1980年代以来、イーヴォ・ポゴレリチは世界で最も呼び声の高いコンサートピアニストの一人としてその名を馳せています。ポゴレリチは洗練された演奏スタイルを持ち、また音色のニュアンスをどのように作り出せば良いかを心得ています。彼は避暑地の別邸で自身のグロトリアンコンサート225を演奏することを楽しみとしています。ポゴレリチもまた、グロトリアンへの賛辞をしばしば寄せています。
ジュリー・アンドリューズは歌手であり、女優でもあります。1965年、彼女は映画『メリー・ポピンズ』で演じた役柄でオスカー賞を受賞しました。彼女はオリジナル、クラシッックの人気歌謡曲をいくつか録音発表しました。
ピアニストであり作曲家のジャン・フランセは自身のピアノ協奏曲で、弱冠20歳での大成功を収めました。彼の名を世に知らしめたのはハープシコード、ピアノ、そしてオルガンの協奏曲です。フランセの言葉です。「私のすばらしいピアノにはまた、力強さと大いなる可能性が秘められている」
「今回の工場見学で大変な感銘を受け、グロトリアンの楽器の品質をよく理解できるようになりました。その楽器を、今後なるべく多く演奏したいと考えています」と、ジャック・ルーシェは2005年のグロトリアン工場視察の際に述べています。バッハのジャズアレンジで有名になったプレイ・バッハ・トリオの設立者である彼は、多様なピアノの演奏を巧みに行うピアニストです。

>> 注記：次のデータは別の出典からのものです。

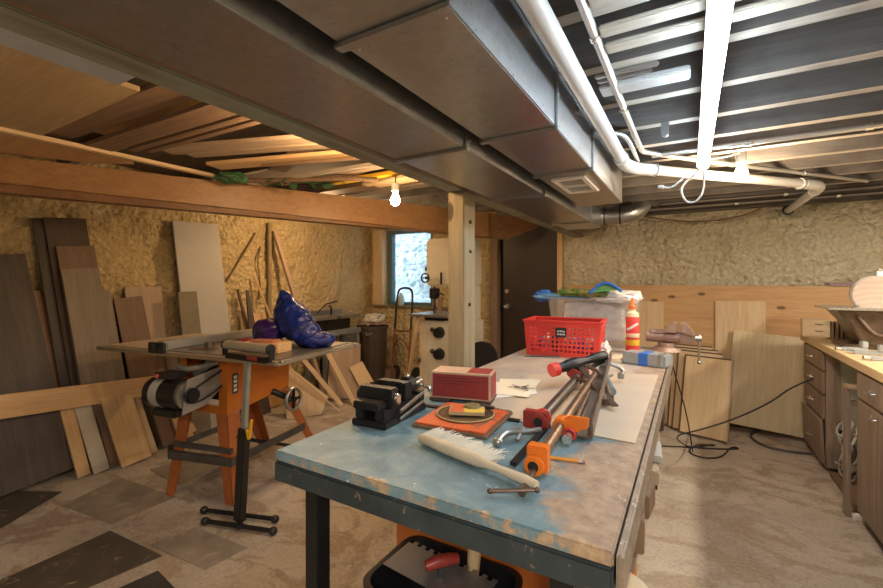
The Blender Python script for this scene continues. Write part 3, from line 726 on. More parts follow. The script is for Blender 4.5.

「グロトリアンが、廃墟の中から立ち上がり、音の豊かさ、そして音の繊細さの両面をかけあわせた新しい輝きの境地に至ったのだという印象を受けました」とは、第二次世界大戦を経て、グロトリアンの工場が再建されてから1950年にヴィルヘルム・ケンプが述べた言葉です。ヴィルヘルム・ケンプのリサイタルは世界各国で喝采を浴びました。彼のこうした成功は、シューマン、ブラームスの独自の解釈によるものでした。
2008年、ギャリック・オールソンは、オーケストラ伴奏なしの最優秀ソロ演奏者として、グラミー賞を受賞しました。オールソンはグロトリアンの楽器を語るとき、好んで「敬愛」という言葉を用いました。
ヴァルター・ギーゼキングはグロトリアンの楽器を、世界で最も洗練されたピアノであるとしました。ギーゼキングはドビュッシーやモーツァルトの演奏で有名であっただけでなく、ライマー・ギーゼキング・メソッドの開発も行いました。このメソッドは脱力、暗譜、楽譜に忠実な演奏を中心に据えたものです。
ハンス・ヴェルナー・ヘンツェの音楽的素養は、グロトリアンの楽器が生まれる場所、ブラウンシュヴァイクで培われたものです。彼はこの町の市立音楽学校で最初に音楽教育を受けました。ハイデルベルグでの勉強の後、彼はイタリア、オーストリア、アメリカで研鑽を積みました。ヘンツェは数多くの曲を作曲し、その作品が最もよく演奏されている現代作曲家の一人となっています。室内楽からオラトリオ、連作歌曲集まで、彼の作品の多くは、彼自身の所有するグロトリアングランドピアノで作曲されたものです。